A review by seanpowpow
Tyll by Daniel Kehlmann

dark informative slow-paced
  • Plot- or character-driven? Character
  • Strong character development? It's complicated

4.5

I went into this book expecting to read about a trickster jester running around causing mischief, and while I did get that, I also came out of it with a vague understanding of the thirty years war. Tyll Ulenspiegel, or at least this incarnation of him, is an amazing character to pin a story like this on. The book jumps between different periods of the thirty year war, very rarely in chronological order, and seeing how each of the secondary characters cross paths over the course of the book gives it a nice feeling of consistency even when it's confusing. 

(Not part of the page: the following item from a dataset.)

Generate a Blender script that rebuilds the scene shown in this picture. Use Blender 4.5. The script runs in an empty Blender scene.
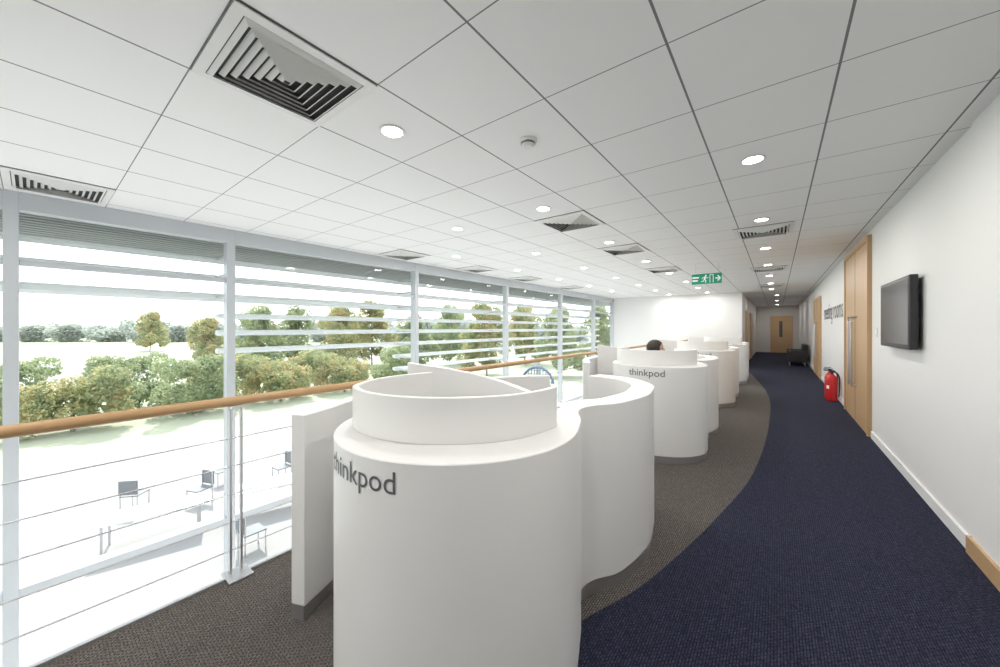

There's a recurring theme of stories being retold in different ways by different people, and how each one changes how you view the characters involved. By the end of the book, I had become quite attached to Tyll and his adventures, even if the story itself focuses much more on the political landscape. So many of the book's characters are obsessed with being remembered, so it's fitting that this story will absolutely stick with me long after I've finished it.

"You think that you have an inkling, my son, but you don't have the slightest inkling. To be confined in a shaft is almost like death, you think, war is almost hell, but the truth is that anything, anything is better, it's better down here, it's better out there in a bloody ditch, it's better in the torture chair. So don't let go, stay alive."